5 Unconventional GTM Lessons from Deep Isolation’s Billion-Dollar Government Sales Playbook
Selling a billion-dollar solution to government customers seems like an impossible task for a startup. Yet in a recent episode of Category Visionaries, Elizabeth Muller, CEO of Deep Isolation, revealed how her nuclear waste disposal company turned industry skepticism into a powerful GTM advantage. Here are five crucial lessons from their journey that challenge conventional enterprise sales wisdom.
- Turn Your Industry’s “Impossible” Challenge Into Your First Win
When entering a market dominated by established players and conventional wisdom, most startups try to fit in. Deep Isolation took the opposite approach – they tackled the industry’s most notorious challenge head-on.
As Elizabeth explains, “The Department of Energy in the United States had attempted to do a demonstration of boreholes for disposal of nuclear waste… And it had failed multiple times because of public protests and people not wanting this in their backyard.”
Instead of avoiding this challenge, Deep Isolation made it their first major milestone. “Word on the street was nobody could ever do a demonstration of nuclear waste disposal in the United States, certainly not with community support. And so when we did it in 2019, that was our first miracle.”
This single achievement transformed their market position from outsider to innovator, creating a foundation for everything that followed.
- Use Technical Wins to Transform Sales Conversations
Rather than relying on traditional enterprise sales tactics like case studies or reference customers, Deep Isolation leveraged their technical demonstration to completely change how they were perceived in sales meetings.

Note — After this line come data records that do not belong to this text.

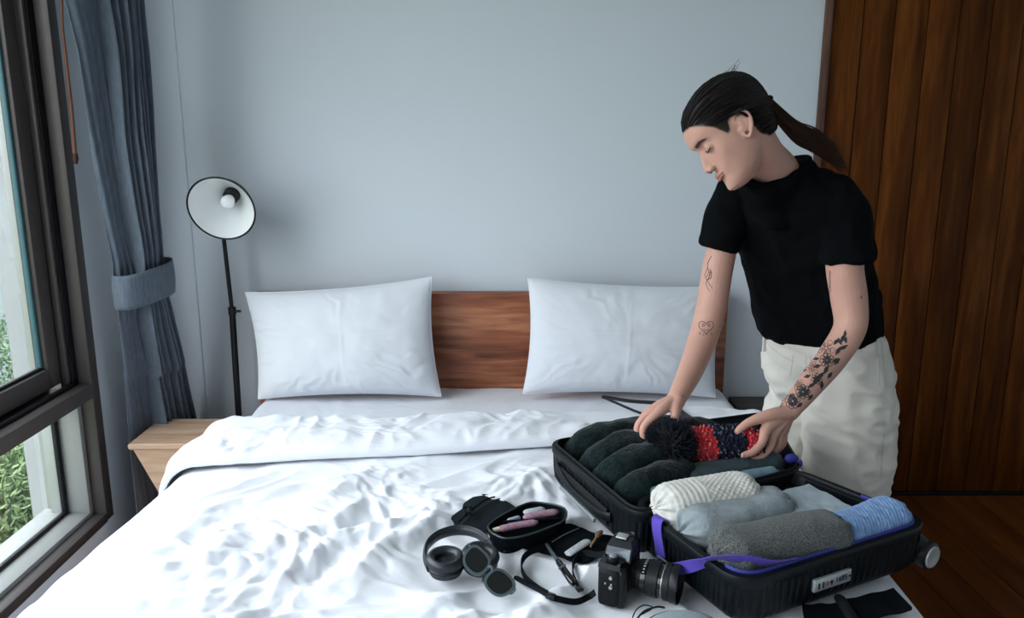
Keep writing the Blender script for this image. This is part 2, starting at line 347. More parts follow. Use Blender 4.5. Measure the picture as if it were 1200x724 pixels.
# curtain rail
rl = MB().tube([(-1.3, -1.4, 2.56), (-1.3, 2.9, 2.56)], .012, 12).build('curtain_rail', M_ALU); tag(rl, 'dark curtain rail running above the tall window', 'curtain rail')

# ---------------------------------------------------------------- bedside pieces
M_PALE = woodmat('pale_wood', (.34, .20, .12), (.46, .30, .20), (.56, .40, .29), 0, 1.0, .5, 0)
M_DARKW = mat('dark_table', (.05, .04, .035), .5, noise=(6, 4, 1, 8, 8), col2=(.075, .06, .052))
ns = empty('bedside_table', (-1.12, 2.64, 0)); tag(ns, 'pale wooden bow-tie shaped bedside table left of the bed', 'bedside table')
def rect(x0, y0, x1, y1, z): return [Vector(p) for p in ((x0, y0, z), (x1, y0, z), (x1, y1, z), (x0, y1, z))]
tl_ = atz(150, 520, .42)
x0, y0, x1, y1 = tl_.x, 2.495, -.965, 2.74
MB().loft([rect(x0+.006, y0+.004, x1, y1, .398), rect(x0, y0, x1, y1, .404), rect(x0, y0, x1, y1, .417), rect(x0+.004, y0+.004, x1-.004, y1-.004, .42)]).build('top', M_PALE, ns, False)
MB().loft([rect(x0+.10, y0+.012, x1-.10, y1-.012, .20), rect(x0+.012, y0+.008, x1-.012, y1-.008, .398)]).build('upper_block', M_PALE, ns, False)
MB().loft([rect(x0+.012, y0+.008, x1-.012, y1-.008, 0), rect(x0+.10, y0+.012, x1-.10, y1-.012, .20)]).build('lower_block', M_PALE, ns, False)
nr = empty('bedside_table', (1.0, 2.75, 0)); tag(nr, 'dark low bedside table on the right between bed and wall', 'bedside table')
MB().b2((.835, 2.58, .40), (1.08, 2.96, .43), .004).build('top', M_DARKW, nr)
MB().b2((.85, 2.60, .24), (1.06, 2.95, .40), .003).build('drawer_box', M_DARKW, nr); MB().b2((.86, 2.585, .27), (1.05, 2.60, .38), .003).build('drawer', M_DARKW, nr)
for a in ((.86, 2.61), (1.05, 2.61), (.86, 2.94), (1.05, 2.94)): MB().b2((a[0]-.012, a[1]-.012, 0), (a[0]+.012, a[1]+.012, .24), .002).build('leg', M_DARKW, nr)

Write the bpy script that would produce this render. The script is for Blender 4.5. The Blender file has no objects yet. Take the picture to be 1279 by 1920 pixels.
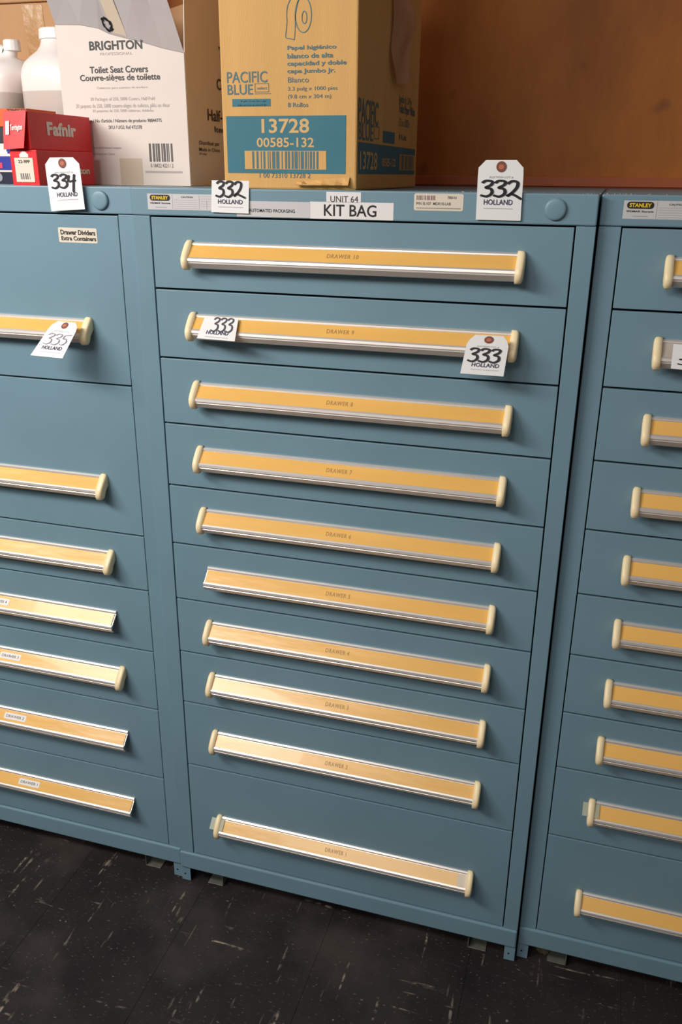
import bpy, bmesh, math, random
from mathutils import Vector, Matrix
random.seed(7)
S = bpy.context.scene
COL = S.collection

# ------------------------------------------------------------------ camera
FPX = 1612.16
YAW, PITCH, ROLL = math.radians(16.5759), math.radians(-21.4820), math.radians(-0.5554)
ZO = 0.0863                                   # floor is z = 0
CAMP = Vector((0.78341, -1.37265, 1.43529 + ZO))
_Rz = Matrix.Rotation(YAW, 3, 'Z'); _Rx = Matrix.Rotation(PITCH, 3, 'X'); _Ry = Matrix.Rotation(ROLL, 3, 'Y')
RW = _Rz @ _Rx @ _Ry                          # columns: right, forward, up
cam_d = bpy.data.cameras.new('camera'); cam = bpy.data.objects.new('camera', cam_d); COL.objects.link(cam)
right, fwd, up = RW.col[0], RW.col[1], RW.col[2]
M = Matrix((( right.x, up.x, -fwd.x, CAMP.x), (right.y, up.y, -fwd.y, CAMP.y), (right.z, up.z, -fwd.z, CAMP.z), (0, 0, 0, 1)))
cam.matrix_world = M
cam_d.sensor_fit = 'VERTICAL'; cam_d.sensor_height = 36.0; cam_d.sensor_width = 24.0
cam_d.lens = FPX / 1920 * 36.0
cam_d.clip_start = 0.01
S.camera = cam

# ------------------------------------------------------------------ light
w = bpy.data.worlds.new('world'); S.world = w; w.use_nodes = True
bg = w.node_tree.nodes['Background']; bg.inputs[0].default_value = (1.0, 0.95, 0.90, 1); bg.inputs[1].default_value = 0.14

def area(name, loc, aim, sx, sy, power, col):
    l = bpy.data.lights.new(name, 'AREA'); l.shape = 'RECTANGLE'; l.size = sx; l.size_y = sy
    l.energy = power; l.color = col
    o = bpy.data.objects.new(name, l); COL.objects.link(o); o.location = loc
    d = Vector(aim) - Vector(loc); o.rotation_euler = d.to_track_quat('-Z', 'Y').to_euler()
    return o
area('ceiling_light', (-0.95, -1.25, 2.25), (-0.6, -0.3, 1.0), 1.3, 0.35, 40, (1.0, 0.96, 0.91))
area('ceiling_light', (-0.2, -2.9, 2.9), (0.2, -0.5, 0.6), 1.3, 0.6, 27, (1.0, 0.95, 0.89))

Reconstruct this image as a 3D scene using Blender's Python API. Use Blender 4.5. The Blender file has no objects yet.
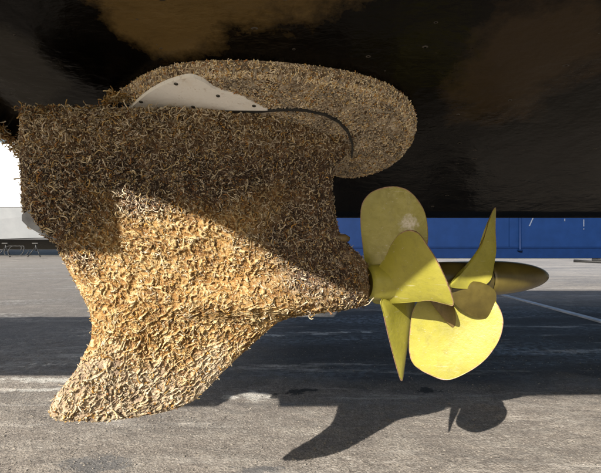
import bpy, math, random
import numpy as np
from mathutils import Vector, noise
random.seed(7); rng = np.random.default_rng(7)
sc = bpy.context.scene
H = 1.18                      # eye height above the ground (m)
F = 470.0                     # focal length in photo pixels (601 wide)

# ------------------------------------------------------------ camera, sky, sun
cam_d = bpy.data.cameras.new('camera'); cam = bpy.data.objects.new('camera', cam_d)
sc.collection.objects.link(cam); sc.camera = cam
cam.location = (0, 0, H); cam.rotation_euler = (math.radians(90), 0, 0)
cam_d.sensor_width = 36; cam_d.lens = 36 * F / 601; cam_d.clip_start = .05; cam_d.clip_end = 2000
SUN = Vector((.448, 1, -.5625)).normalized()           # direction the light travels
el = math.asin(-SUN.z); az = math.atan2(-SUN.x, -SUN.y)  # towards the sun, clockwise from +Y
sd = bpy.data.lights.new('sun', 'SUN'); so = bpy.data.objects.new('sun', sd); sc.collection.objects.link(so)
sd.energy = 5.0; sd.angle = math.radians(.35); sd.color = (1, .93, .82)
so.rotation_euler = SUN.to_track_quat('-Z', 'Y').to_euler(); so.location = (-3, -6, 6)
w = bpy.data.worlds.new('World'); sc.world = w; w.use_nodes = True
nt = w.node_tree; sky = nt.nodes.new('ShaderNodeTexSky'); sky.sky_type = 'NISHITA'; sky.sun_disc = False
sky.sun_elevation = el; sky.sun_rotation = az; sky.air_density = 1.2; sky.dust_density = 2.5; sky.ozone_density = 1.0
nt.links.new(sky.outputs[0], nt.nodes['Background'].inputs[0]); nt.nodes['Background'].inputs[1].default_value = .052
sc.view_settings.view_transform = 'Standard'; sc.view_settings.look = 'None'
sc.view_settings.exposure = .95; sc.view_settings.gamma = 1

# ------------------------------------------------------------ helpers
KEEL = 2.162
def uv(px, py): return (px - 300.5) / F, (236.5 - py) / F
def at(px, py, d):
    u, v = uv(px, py); return np.array([u * d, d, H + v * d])
def lin(c): return tuple(((x / 255) / 12.92 if x / 255 <= .04045 else (((x / 255) + .055) / 1.055) ** 2.4) for x in c)
def tag(o, label=None, cat=None, group=None, kind=None):
    if label: o['label'] = label
    if cat: o['category'] = cat
    if group: o['group'] = group
    if kind: o['kind'] = kind
    return o
def empty(name, loc, **k):
    o = bpy.data.objects.new(name, None); sc.collection.objects.link(o); o.location = loc; o.empty_display_size = .1
    return tag(o, **k)
def wloc(o):
    v = np.zeros(3)
    while o: v += np.array(o.location); o = o.parent
    return v
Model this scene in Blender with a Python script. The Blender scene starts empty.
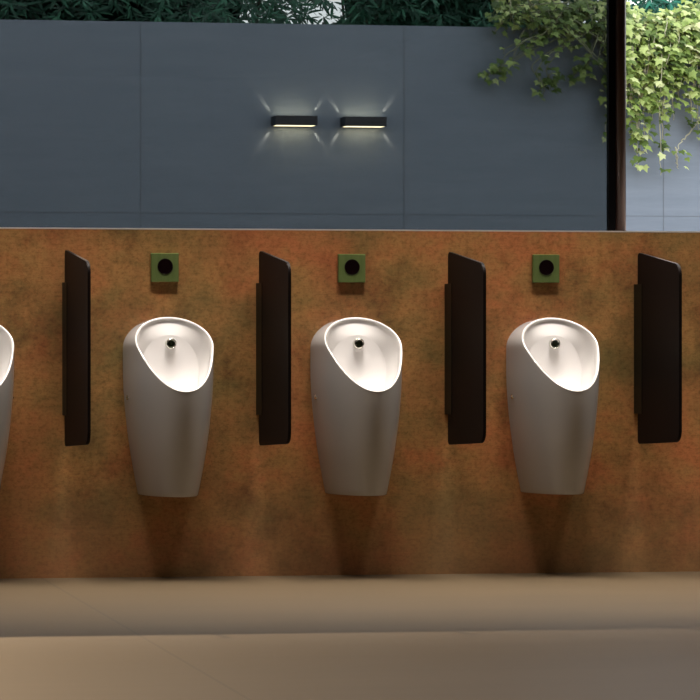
import bpy, bmesh, math, random
from mathutils import Vector, Matrix
R_ = random.Random(7)
PI = math.pi
sc = bpy.context.scene
COL = sc.collection

# ------------------------------------------------------------------ camera
FPX, CX, CY, ZD = 3025.0, -194.0, 355.0, 11.0
TH = math.atan(416.0 / FPX)
FW = Vector((math.sin(TH), math.cos(TH), 0)); RT = Vector((math.cos(TH), -math.sin(TH), 0)); UP = Vector((0, 0, 1))
CAM = -ZD * (FW + RT * ((350 - CX) / FPX)) + Vector((0, 0, 0.80))
cd = bpy.data.cameras.new('camera'); cam = bpy.data.objects.new('camera', cd); COL.objects.link(cam)
cam.location = CAM; cam.rotation_euler = (PI / 2, 0, -TH)
cd.sensor_width = 36; cd.lens = FPX / 700 * 36
cd.shift_x = (350 - CX) / 700; cd.shift_y = (CY - 350) / 700
cd.clip_end = 200
sc.camera = cam

def at(px, py, y):
    "point of the vertical plane y seen at a pixel (used to measure the place)"
    d = FW + RT * ((px - CX) / FPX) + UP * ((CY - py) / FPX)
    return CAM + d * ((y - CAM.y) / d.y)
def at_floor(px, py):
    d = FW + RT * ((px - CX) / FPX) + UP * ((CY - py) / FPX)
    return CAM + d * ((0 - CAM.z) / d.z)

# ------------------------------------------------------------------ materials
def mat(name, col=(.5, .5, .5), rough=.5, metal=0.0, coat=0.0, emit=None, es=0.0, spec=.5):
    m = bpy.data.materials.new(name); m.use_nodes = True
    b = m.node_tree.nodes['Principled BSDF']
    b.inputs['Base Color'].default_value = (*col, 1); b.inputs['Roughness'].default_value = rough
    b.inputs['Metallic'].default_value = metal; b.inputs['Coat Weight'].default_value = coat
    b.inputs['Specular IOR Level'].default_value = spec
    if emit: b.inputs['Emission Color'].default_value = (*emit, 1); b.inputs['Emission Strength'].default_value = es
    return m
def nodes(m): return m.node_tree.nodes, m.node_tree.links, m.node_tree.nodes['Principled BSDF']
def noise(nt, vec, scale, detail=6, rough=.6, mscale=(1, 1, 1), loc=(0, 0, 0)):
    mp = nt.nodes.new('ShaderNodeMapping'); mp.inputs['Scale'].default_value = mscale; mp.inputs['Location'].default_value = loc
    nt.links.new(vec, mp.inputs['Vector'])
    n = nt.nodes.new('ShaderNodeTexNoise'); n.inputs['Scale'].default_value = scale
    n.inputs['Detail'].default_value = detail; n.inputs['Roughness'].default_value = rough
    nt.links.new(mp.outputs[0], n.inputs['Vector']); return n.outputs['Fac']
def ramp(nt, fac, stops):
    r = nt.nodes.new('ShaderNodeValToRGB'); e = r.color_ramp.elements
    while len(e) < len(stops): e.new(.5)
    for k, (p, c) in enumerate(stops):
        e[k].position = p; e[k].color = (*c, 1) if len(c) == 3 else c
    nt.links.new(fac, r.inputs[0]); return r.outputs[0]
def mixc(nt, a, b, fac, mode='MIX'):
    n = nt.nodes.new('ShaderNodeMix'); n.data_type = 'RGBA'; n.blend_type = mode
    for s, v in ((n.inputs[0], fac), (n.inputs[6], a), (n.inputs[7], b)):
        if hasattr(v, 'links'): nt.links.new(v, s)
        else: s.default_value = v if not isinstance(v, tuple) else (*v, 1)
    return n.outputs[2]
def math_n(nt, op, a, b=0.0):
    n = nt.nodes.new('ShaderNodeMath'); n.operation = op
    for s, v in ((n.inputs[0], a), (n.inputs[1], b)):
        if hasattr(v, 'links'): nt.links.new(v, s)
        else: s.default_value = v
    return n.outputs[0]
def objco(nt):
    return nt.nodes.new('ShaderNodeTexCoord').outputs['Object']

# oxidised copper
M_copper = mat('copper_patina', rough=.55, metal=.0, spec=.35)
nt = M_copper.node_tree; N, L, B = nodes(M_copper); oc = objco(nt)
big = noise(nt, oc, 1.5, 4, .6, (1, 1, 1.6), (3.1, 0, 1.7))
med = noise(nt, oc, 5.5, 8, .7, (1, 1, 1.4), (0, 0, 5))
fine = noise(nt, oc, 60, 9, .8, (.85, 1, 1.15))
streak = noise(nt, oc, 55, 6, .7, (.25, 1, 3.5))
mixf = math_n(nt, 'ADD', math_n(nt, 'MULTIPLY', big, .6), math_n(nt, 'MULTIPLY', med, .4))
base = ramp(nt, mixf, [(.36, (.21, .16, .055)), (.45, (.36, .215, .074)), (.52, (.50, .255, .088)), (.60, (.57, .215, .08))])
dark = ramp(nt, noise(nt, oc, 2.6, 7, .75, (1, 1, .9), (8, 0, 2)), [(.36, (.36, .26, .25)), (.50, (1, 1, 1))])
c1 = mixc(nt, base, dark, .75, 'MULTIPLY')
rust = ramp(nt, noise(nt, oc, 2.1, 6, .65, (1, 1, .8), (1.3, 0, 4.4)), [(.47, (0, 0, 0)), (.62, (1, 1, 1))])
c1 = mixc(nt, c1, (.50, .155, .062), math_n(nt, 'MULTIPLY', rust, .5))
olive = ramp(nt, noise(nt, oc, 2.9, 7, .7, (1, 1, .9), (6.3, 0, 9.4)), [(.50, (0, 0, 0)), (.64, (1, 1, 1))])
c1 = mixc(nt, c1, (.20, .15, .055), math_n(nt, 'MULTIPLY', olive, .55))
sp = ramp(nt, fine, [(.38, (.42, .40, .38)), (.53, (1, 1, 1)), (.72, (1.0, 1.0, 1.0))])
c2 = mixc(nt, c1, sp, .7, 'MULTIPLY')
st = ramp(nt, streak, [(.35, (.72, .72, .70)), (.62, (1, 1, 1))])
c3 = mixc(nt, c2, st, .5, 'MULTIPLY')
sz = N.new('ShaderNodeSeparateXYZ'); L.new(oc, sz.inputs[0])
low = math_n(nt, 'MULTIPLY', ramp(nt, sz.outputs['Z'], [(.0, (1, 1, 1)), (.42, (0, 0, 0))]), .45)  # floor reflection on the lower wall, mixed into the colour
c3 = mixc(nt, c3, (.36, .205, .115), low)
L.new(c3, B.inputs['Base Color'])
bp = N.new('ShaderNodeBump'); bp.inputs['Strength'].default_value = .12; bp.inputs['Distance'].default_value = .004
L.new(fine, bp.inputs['Height']); L.new(bp.outputs[0], B.inputs['Normal'])

# floor: honed stone in very large slabs, one joint crossing the view
M_floor = mat('stone_floor', rough=.5, spec=.3)
nt = M_floor.node_tree; N, L, B = nodes(M_floor); oc = objco(nt)
fb = ramp(nt, noise(nt, oc, 1.2, 6, .6, (.25, 1, 1)), [(.3, (.080, .059, .035)), (.7, (.100, .074, .043))])
fs = ramp(nt, noise(nt, oc, 12, 5, .7, (.06, 1, 1)), [(.3, (.86, .86, .86)), (.7, (1, 1, 1))])
fc = mixc(nt, fb, fs, .6, 'MULTIPLY')
pa, pb = at_floor(45, 580), at_floor(250, 700)
dv = (pb - pa).normalized(); nv = Vector((-dv.y, dv.x, 0)); off = pa.dot(nv)
dt = N.new('ShaderNodeVectorMath'); dt.operation = 'DOT_PRODUCT'; L.new(oc, dt.inputs[0]); dt.inputs[1].default_value = nv
d1 = math_n(nt, 'SUBTRACT', dt.outputs['Value'], off)
d1 = math_n(nt, 'PINGPONG', d1, 3.0)
joint = math_n(nt, 'LESS_THAN', d1, .0050)
fc = mixc(nt, fc, (.035, .028, .02), math_n(nt, 'MULTIPLY', joint, .5))
L.new(fc, B.inputs['Base Color'])

M_plaster = mat('dark_plaster', (.22, .19, .16), .8)
M_ceiling = mat('ceiling_paint', (.30, .28, .26), .9)
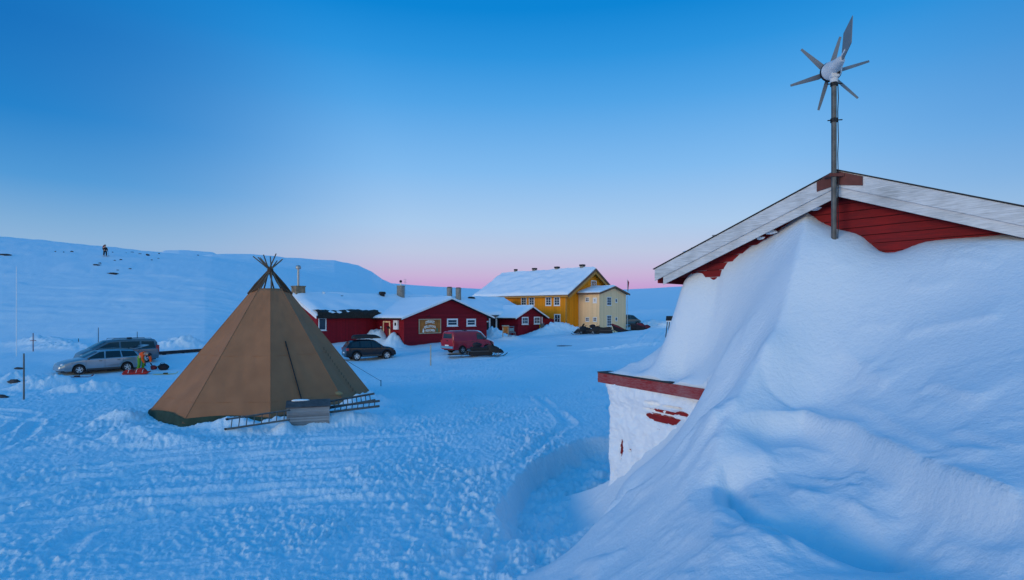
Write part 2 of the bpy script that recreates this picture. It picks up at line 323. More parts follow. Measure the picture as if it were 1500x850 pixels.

“It wasn’t know Crazy Liz and startup company, Deep Isolation, going in to talk to the governments,” Elizabeth recalls. “It was crazy Liz and her startup team that included some very big name companies who are now going out to meet with governments around this solution that has been accepted by the industry.”
This shift in perception meant they could focus sales conversations on implementation rather than credibility.
- Reframe Community Opposition as an Opportunity
Instead of treating public opposition as an obstacle to overcome, Deep Isolation turned it into a chance to demonstrate their unique approach. They focused on long-term community benefits rather than just risk mitigation.
Elizabeth highlights their approach: “Deep Isolation can get rid of that waste, can get it off the ground, can get it deep underground where it’s completely isolated, and then you can greenfield the site where the waste was. So that’s a real advantage.”
This reframing helped transform potential opponents into supporters, creating a powerful differentiator in government sales conversations.
- Embrace the “Messy Middle” of Market Creation
Creating a new market category isn’t a linear journey. Elizabeth describes what she calls the “messy middle” – the complex period between initial vision and market success: “At the beginning, the early stages, it’s all excitement and energy, and everything’s just amazing. And you have this powerful vision, and then you get to the middle and it just gets complicated. And you try something and it doesn’t quite work, and then you try something else, and maybe it does work, or maybe it doesn’t.”
The key is maintaining flexibility while pursuing your vision. As Elizabeth advises: “Don’t think you know where you’re going to be in twelve months time, 24 months time, 36 months time. You can always plan for it. You need to have a plan. You need to have a vision. But how you get there is going to change.”
- Choose Problems Too Big for Others to Tackle
When asked about choosing such a challenging market, Elizabeth reveals a counter-intuitive insight about tackling massive problems: “If it’s a small problem, somebody else can do it. But if it’s a big problem and nobody else is trying to tackle it, I mean, obviously only if you have a vision for how to get it done. But if you do have a vision for getting it done and nobody else is doing it, well, that’s where you have the chance to really change the world.”
This perspective suggests that the very difficulty of a problem can become a competitive advantage, provided you have a clear vision for solving it.
Building a New GTM Playbook
Deep Isolation’s journey offers a masterclass in enterprise sales for startups tackling complex, highly regulated markets. Their experience shows that conventional enterprise sales wisdom – starting small, avoiding controversy, following established playbooks – might actually be counterproductive when selling revolutionary solutions.
Instead, the key is turning your market’s biggest challenges into opportunities to demonstrate your unique approach. As Elizabeth’s experience shows, achieving what others consider impossible can be more valuable than any traditional sales collateral.
For founders targeting enterprise or government customers, the lesson is clear: don’t just sell a better solution – prove you can solve problems that others can’t even approach. That’s how you transform from an unknown startup into a trusted partner for billion-dollar decisions.